Insight into the interphase in polymer nanocomposites

Abstract

Enhanced electrical properties of insulating materials containing nanoscale filler particles (nanocomposites) are attributed to an interfacial area that is formed between the polymer matrix of the base material and the filler particles. So far the interfacial area could not be made visible. The two materials investigated in this study are based on the same silicone matrix material and either contain filler particles of the type F1 or filler particles of the type F2, both of them having nearly the same primary particle diameter. Differences in the electrical properties of the two materials are interpreted by an interfacial area that is larger around filler particles of the type F1 than around filler particles of the type F2. To gain an insight into the interfacial area the two materials were investigated by Atomic Force Microscopy (AFM) and Electric Force Microscopy (EFM). In the EFM images the both types of filler particles appear larger in the composite material than they do when they are not embedded in the composite material. This difference is explained by an interfacial area that surrounds both types of filler particles if they are embedded in the base material.

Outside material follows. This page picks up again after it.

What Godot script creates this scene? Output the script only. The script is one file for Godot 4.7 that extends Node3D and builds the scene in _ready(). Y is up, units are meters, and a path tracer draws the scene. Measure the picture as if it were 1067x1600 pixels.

As the particles of the type F1 appear significantly larger than the particles of the type F2 in the EFM images it can be concluded that the interfacial area around the filler particles of the type F1 is larger than the interfacial area around the filler particles of the type F2. By the combination of electrical measurements, their interpretation with models and AFM and EFM measurements the existence of the interfacial area in the investigated nanocomposites could be proven. The measurement results also give a hint on the nature of the interfacial area which could either be charge carriers forming an electrical double layer around the nanoparticles or a change in morphology of the polymer surrounding the particles by polymer-filler interaction resulting in a change of permittivity of the surrounding polymer region. Most notably the interfacial area could be made visible by EFM measurements.